India hold on for a draw against fast-finishing Australians

Nathan Lyon took the only wicket of the opening session on day five. Photo: Daniel Munoz

Nathan Lyon took the only wicket of the opening session on day five. Photo: Daniel Munoz

Nathan Lyon took the only wicket of the opening session on day five. Photo: Daniel Munoz

Live coverage: Day five

Australia’s weary bowlers toiled and nagged, but India’s emerging batsmen hung on.

“At no stage did we throw in the towel,” summarised India’s captain Virat Kohli after his team fought out a tense draw in the Sydney Test, which meant the Australians had to settle for a two-nil series victory in their own backyard.

Memories of Australia’s last-gasp victory over India at the same ground in 2008 hung in the air. Then, a peroxided Michael Clarke plucked three three wickets in an over with his part time spin, but history did not repeat.

Clarke was in a suit and working for Channel Nine while Steve Smith positioned fielders around the bat, with Nathan Lyon spinning from one end and Mitchell Starc gliding in from the other.

But Lyon could not repeat his match-winning heroics from the first Test and nor could the fast bowlers prise out the last three Indian wickets as Ajinkya Rahane and Bhuvneshwar Kumar batted for the last 12 overs to save the match.

Rahane has had his flighty moments in this series and made an adventurous century at the MCG but he soaked up the pressure in the dying overs here. A pull shot just evaded an outstretched Chris Rogers leg gully. He wafted at a bouncer from Starc before pulling his bat away. But the 26-year-old held his nerve.

India were just two wickets down at tea, needing an improbable 189 to win.

A mini-collapse in the last session dashed India’s hopes of the nation’s first victory on Australian soil since 2008, but the draw was at least some reward for an emerging side that has been led with ambition and adventure by Kohli, who was the key wicket on the last day of the series.

“The first intention was to go for the target but we didn’t get the kind of momentum we maintained in Adelaide because of the way the Australians were bowling, we were not able to keep up with the run rate,” Kohli said.

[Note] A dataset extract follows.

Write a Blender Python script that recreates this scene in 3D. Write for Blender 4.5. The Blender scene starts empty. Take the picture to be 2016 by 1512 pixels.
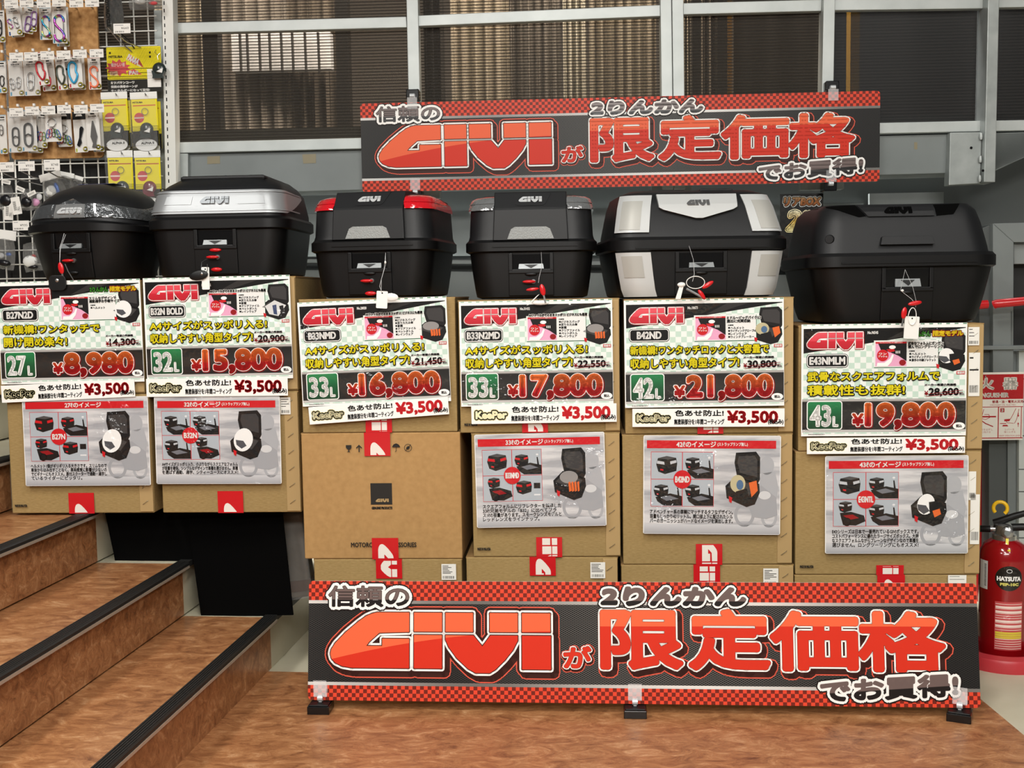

“The guys showed a lot of character to pull out a draw.

“When Vijay got set  got to a half-century and played a few strokes, that is when we started feeling it might be possible if we have wickets in hand in the last hour. Then when Vijay got out after tea I thought I would take five or six overs and then start pushing. I thought of cashing in, but I didn’t execute properly.”

While the Australians could not finish off India, young fast bowlers Starc and Josh Hazlewood both enhanced their reputations.

Starc went gone some way to proving himself as a Test spearhead in the absence of Mitchell Johnson, the man it is hoped he will one day replace.

He started the Sydney Test with questions swirling about his confidence, his aggression and his pace, but finished it high on all three of those things. He also claimed the wicket of India’s most dangerous batsman, Kohli.

Starc, who collected five wickets for the match in challenging conditions for fast bowlers, displayed express pace, late swing and a touch of mongrel that came out in his fist-pumping celebration to Murali Vijay in the first innings that earned him an official reprimand from the ICC.

It took fellow left-armer Johnson years to harness those qualities in the Test arena and in his absence Starc suggested he could eventually inherit Johnson’s mantle as Australia’s new ball destroyer.

Kohli and Vijay, the two batsmen who have frustrated Australia most on this tour, again led India’s resistance.

Hazlewood bowled with impeccable consistency, surprising the batsmen with the occasional bouncer, and should have had Vijay dismissed on 46, when an lbw appeal was turned down despite the ball being on track to crash into the stumps. The towering paceman broke the partnership soon after tea when Vijay tried to force the ball through the offside and was caught behind for 80.

While Kohli was at the crease, the tourists had some hope. Starc crushed that hope when he coaxed a loose drive from the captain, the edge snaffled by Shane Watson at first slip.

Smith had declared Australia’s second innings closed before play on day five, setting the tourists a target of 349, well beyond the highest successful run chase at the SCG, which is 288.

India finished at 7-252, and watched the Border-Gavaskar Trophy officially pass into Australian hands.